Figuratively imagine a knife-edge. If forces available to play with are very small, then won't be able to influence stable cases, or even those cases balanced on a blunt knife-edge, but will be able to influence those cases that pivot on a very sharp edge?

Some of the self-organizing literature talks about the increased opportunities at that edge of a set of processes where it is not stable and not chaotic. (Dave has links.) Maybe there are influences that can be exerted closer to the edge of chaotic behaviour that aren't influential when nearer the stable regime, and situations that invoke chance are somewhat closer.

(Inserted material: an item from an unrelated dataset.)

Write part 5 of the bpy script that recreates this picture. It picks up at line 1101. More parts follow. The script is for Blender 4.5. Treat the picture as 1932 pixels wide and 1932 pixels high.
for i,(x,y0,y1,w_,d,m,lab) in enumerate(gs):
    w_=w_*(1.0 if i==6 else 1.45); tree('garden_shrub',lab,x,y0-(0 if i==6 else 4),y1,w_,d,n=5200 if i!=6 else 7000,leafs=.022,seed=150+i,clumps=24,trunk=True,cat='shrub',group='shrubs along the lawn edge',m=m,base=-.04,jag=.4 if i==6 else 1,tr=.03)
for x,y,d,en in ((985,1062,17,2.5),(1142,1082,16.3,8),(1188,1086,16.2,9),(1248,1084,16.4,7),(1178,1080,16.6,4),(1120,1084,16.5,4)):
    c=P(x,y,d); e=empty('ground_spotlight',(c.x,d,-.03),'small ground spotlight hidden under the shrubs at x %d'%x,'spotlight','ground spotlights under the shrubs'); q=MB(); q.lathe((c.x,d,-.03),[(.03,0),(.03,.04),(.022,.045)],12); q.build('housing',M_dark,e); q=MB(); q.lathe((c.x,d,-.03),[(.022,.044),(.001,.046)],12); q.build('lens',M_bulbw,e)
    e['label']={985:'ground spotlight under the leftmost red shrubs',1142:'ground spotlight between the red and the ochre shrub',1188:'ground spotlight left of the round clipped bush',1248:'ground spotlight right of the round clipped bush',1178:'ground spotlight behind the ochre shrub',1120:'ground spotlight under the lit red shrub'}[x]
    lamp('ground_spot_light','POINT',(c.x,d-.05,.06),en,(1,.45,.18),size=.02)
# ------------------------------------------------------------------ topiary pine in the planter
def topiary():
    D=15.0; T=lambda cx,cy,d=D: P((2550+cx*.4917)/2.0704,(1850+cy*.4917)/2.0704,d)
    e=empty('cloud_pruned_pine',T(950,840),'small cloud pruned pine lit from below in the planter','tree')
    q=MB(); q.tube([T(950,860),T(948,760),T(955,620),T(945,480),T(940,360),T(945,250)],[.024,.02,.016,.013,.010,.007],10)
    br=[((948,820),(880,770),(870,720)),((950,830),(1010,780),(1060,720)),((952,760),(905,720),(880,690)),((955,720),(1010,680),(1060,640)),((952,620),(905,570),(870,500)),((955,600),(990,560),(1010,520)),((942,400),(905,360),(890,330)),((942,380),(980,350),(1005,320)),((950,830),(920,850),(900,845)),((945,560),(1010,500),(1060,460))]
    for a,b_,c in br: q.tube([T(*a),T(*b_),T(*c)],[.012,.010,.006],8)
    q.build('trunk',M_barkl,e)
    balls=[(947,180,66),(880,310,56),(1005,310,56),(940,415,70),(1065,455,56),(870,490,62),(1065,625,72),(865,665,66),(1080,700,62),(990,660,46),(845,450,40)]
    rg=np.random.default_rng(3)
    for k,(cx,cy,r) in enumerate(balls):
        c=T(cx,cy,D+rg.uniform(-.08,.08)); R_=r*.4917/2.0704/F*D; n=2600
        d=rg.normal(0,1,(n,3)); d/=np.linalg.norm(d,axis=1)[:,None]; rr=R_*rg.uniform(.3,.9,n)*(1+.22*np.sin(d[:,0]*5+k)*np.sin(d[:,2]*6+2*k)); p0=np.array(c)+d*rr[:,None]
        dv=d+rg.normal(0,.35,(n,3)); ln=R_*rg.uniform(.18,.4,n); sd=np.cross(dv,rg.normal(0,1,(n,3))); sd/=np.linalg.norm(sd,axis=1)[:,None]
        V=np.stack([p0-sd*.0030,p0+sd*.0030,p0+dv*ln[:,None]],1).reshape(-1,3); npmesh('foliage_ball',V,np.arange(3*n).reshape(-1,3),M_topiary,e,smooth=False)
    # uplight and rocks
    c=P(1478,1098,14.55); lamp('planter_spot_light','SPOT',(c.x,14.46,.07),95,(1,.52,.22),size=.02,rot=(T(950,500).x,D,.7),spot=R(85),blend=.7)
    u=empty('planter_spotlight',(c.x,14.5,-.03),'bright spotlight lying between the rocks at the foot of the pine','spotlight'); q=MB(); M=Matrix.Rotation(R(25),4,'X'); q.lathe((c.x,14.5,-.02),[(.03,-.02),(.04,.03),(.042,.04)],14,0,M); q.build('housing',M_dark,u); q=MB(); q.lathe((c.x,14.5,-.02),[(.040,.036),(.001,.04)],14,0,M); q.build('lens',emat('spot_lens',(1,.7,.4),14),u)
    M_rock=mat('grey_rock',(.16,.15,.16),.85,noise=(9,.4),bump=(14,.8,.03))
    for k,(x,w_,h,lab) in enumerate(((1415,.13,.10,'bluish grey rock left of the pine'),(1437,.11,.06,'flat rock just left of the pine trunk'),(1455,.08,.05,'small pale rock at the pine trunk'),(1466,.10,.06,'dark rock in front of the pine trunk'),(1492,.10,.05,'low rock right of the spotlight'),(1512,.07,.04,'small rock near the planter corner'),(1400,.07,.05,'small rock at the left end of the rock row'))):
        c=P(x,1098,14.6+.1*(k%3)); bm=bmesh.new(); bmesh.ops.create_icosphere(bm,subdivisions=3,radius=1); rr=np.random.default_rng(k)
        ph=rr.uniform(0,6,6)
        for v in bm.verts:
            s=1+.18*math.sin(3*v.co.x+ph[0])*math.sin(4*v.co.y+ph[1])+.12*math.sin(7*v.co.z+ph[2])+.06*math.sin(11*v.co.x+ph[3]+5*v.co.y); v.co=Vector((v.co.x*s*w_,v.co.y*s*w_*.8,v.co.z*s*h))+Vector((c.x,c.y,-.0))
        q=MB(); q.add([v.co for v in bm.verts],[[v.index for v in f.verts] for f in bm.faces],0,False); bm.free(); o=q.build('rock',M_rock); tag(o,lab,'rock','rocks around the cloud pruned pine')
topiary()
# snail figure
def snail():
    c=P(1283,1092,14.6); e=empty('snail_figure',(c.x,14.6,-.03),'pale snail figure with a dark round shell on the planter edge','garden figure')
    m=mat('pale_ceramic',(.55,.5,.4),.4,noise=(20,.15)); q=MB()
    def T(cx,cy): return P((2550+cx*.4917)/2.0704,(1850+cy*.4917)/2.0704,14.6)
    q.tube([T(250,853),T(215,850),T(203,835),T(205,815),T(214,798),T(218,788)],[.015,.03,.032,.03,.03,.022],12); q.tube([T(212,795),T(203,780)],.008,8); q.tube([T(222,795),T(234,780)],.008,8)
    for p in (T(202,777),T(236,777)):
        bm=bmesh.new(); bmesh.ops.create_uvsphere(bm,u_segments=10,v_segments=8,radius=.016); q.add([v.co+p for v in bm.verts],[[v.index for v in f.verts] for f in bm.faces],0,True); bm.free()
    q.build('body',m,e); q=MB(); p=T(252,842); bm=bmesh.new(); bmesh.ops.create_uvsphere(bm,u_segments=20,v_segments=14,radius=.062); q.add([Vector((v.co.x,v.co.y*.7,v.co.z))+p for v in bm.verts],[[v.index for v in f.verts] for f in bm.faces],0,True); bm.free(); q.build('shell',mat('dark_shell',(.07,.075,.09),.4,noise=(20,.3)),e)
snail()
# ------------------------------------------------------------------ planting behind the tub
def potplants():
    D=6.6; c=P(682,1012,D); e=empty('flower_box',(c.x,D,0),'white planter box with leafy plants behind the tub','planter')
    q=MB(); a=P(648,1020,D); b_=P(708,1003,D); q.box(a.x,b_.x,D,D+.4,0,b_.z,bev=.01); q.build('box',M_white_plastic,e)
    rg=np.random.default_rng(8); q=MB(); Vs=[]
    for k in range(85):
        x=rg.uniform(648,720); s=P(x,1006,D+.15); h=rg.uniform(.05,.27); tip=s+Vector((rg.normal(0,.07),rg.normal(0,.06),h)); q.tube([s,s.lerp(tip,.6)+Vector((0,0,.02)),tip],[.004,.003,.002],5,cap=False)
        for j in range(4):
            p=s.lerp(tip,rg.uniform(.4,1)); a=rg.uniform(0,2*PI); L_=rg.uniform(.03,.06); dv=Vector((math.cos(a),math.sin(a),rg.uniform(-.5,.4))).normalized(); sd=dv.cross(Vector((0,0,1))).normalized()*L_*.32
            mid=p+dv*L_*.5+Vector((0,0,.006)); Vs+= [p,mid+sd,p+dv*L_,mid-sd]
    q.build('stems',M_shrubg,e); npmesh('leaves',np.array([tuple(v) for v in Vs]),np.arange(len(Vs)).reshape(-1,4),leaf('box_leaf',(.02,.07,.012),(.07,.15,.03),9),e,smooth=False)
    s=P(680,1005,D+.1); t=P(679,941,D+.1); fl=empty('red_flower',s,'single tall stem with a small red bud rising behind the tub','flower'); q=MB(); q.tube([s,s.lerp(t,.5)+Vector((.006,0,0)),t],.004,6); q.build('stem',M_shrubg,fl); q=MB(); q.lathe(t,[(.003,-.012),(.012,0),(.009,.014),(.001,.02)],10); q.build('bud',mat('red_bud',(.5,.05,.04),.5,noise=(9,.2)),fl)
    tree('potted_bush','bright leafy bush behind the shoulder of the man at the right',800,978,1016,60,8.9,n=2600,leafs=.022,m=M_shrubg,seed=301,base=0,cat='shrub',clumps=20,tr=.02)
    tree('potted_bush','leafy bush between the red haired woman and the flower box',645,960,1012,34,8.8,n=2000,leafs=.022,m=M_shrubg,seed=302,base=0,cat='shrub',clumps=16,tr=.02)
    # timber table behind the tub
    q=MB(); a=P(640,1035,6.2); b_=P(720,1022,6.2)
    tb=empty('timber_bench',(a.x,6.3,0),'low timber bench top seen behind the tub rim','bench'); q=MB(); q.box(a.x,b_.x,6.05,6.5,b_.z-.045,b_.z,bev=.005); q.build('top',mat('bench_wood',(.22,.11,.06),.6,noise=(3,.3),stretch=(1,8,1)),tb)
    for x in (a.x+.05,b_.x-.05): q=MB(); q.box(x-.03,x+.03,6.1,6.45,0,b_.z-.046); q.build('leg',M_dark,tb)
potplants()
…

The flip side though - there's nothing "chancy" about a dice throw. If we knew the forces applied to the dice and the height of the fall, then calculations much simpler than it takes to put something in orbit (ie. routine calculations) would yield which way it would fall. The "chancy-ness" seems to me to be an artifact of our not being able to predict the specific fall as people casually watching the situation - not that the fall is indeterminate in and of itself. If this is the case, then there is no intervention point for PK in terms of intervening at a cusp.

And this is what makes me wonder if the reason things like PK have to retreat to quantum indeterminacy is to find a place to manifest at all.

Whenever increased understanding shrinks the domain of existence of something, I wonder if the something is a folk-model.

-- Anonymous, March 30, 2000


snip

A great surprise of the early work was that PK affected only rolling dice, but could not be measured as a force acting on a stationary die on a sensitive scale. PK seemed to act only where chance processes were involved. This suggested that PK could not be considered as a force, comparable to electric or magnetic forces.

end snip

But it appears PK -does- have an effect on rolling dice, a moving physical mass. So one would think PK is a very weak force, but still, a force. Perhaps the user knows how to "wish" for somthing very strongly, but not how to initiate movement? Maybe some socio- psychological barrier? ("Burn the witch! Burn the witch!")

But regardless, this PK thing affects physical mass, moving systems, known decay rates, muddles up random number generators, maybe interacts with or affects those magnetic fields in and around the physical brain.....

I think this -may- be the tool in play in paranormal events. If so, still, what is the mechanism?